Although aluminum reacts negatively to stainless steel, large surface areas of aluminum to stainless steel can be acceptable depending on local environmental conditions. Severe corrosion is likely to take place in a marine environment. However, there are methods that can be used to reduce this effect. A good way to reduce corrosion is to use an isolating coating or paint on the aluminum and the steel to isolate them electrically. Insulating washers are also effective in isolating the two dissimilar materials and creating a relatively safe surface area.
 
I hit a deer a few years ago in the 67 sweptline on my way to work. The fan cut a nice circle in the radiator. Drove home with a couple of 5 gallon jugs of water to fill up when it got really hot.I had to stop several times!

At home I had a 70 radiator with the outlet on the opposite side, so I had to put a used 70 up water pump on with the 1" nipple. The intake nipple was the smaller one. I was working 12 hour shifts, and it was getting late, so I just wrapped electrical tape around the intake's nipple until the 1" bypass hose fit snuggly, and clamped it down. I drove it to work the next day.

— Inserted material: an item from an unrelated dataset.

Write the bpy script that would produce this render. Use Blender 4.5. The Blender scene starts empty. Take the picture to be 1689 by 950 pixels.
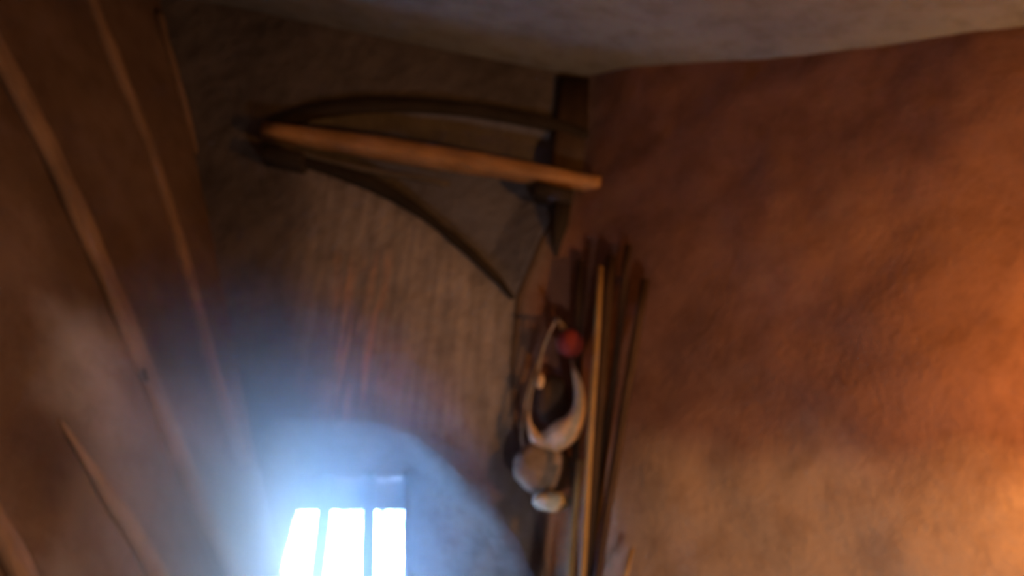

That "temporary fix never did fail even though I really overheated the 318 several times. (The newer style pumps are longer, so there was no room for a fan.)
I drove it daily like that for years, but man it would get hot if Mc Donalds drive through was busy, but i had to have my bacon egg and cheese biscuit!
 
Mega parts carries the nipples, as do, probably, all the other restoration sites.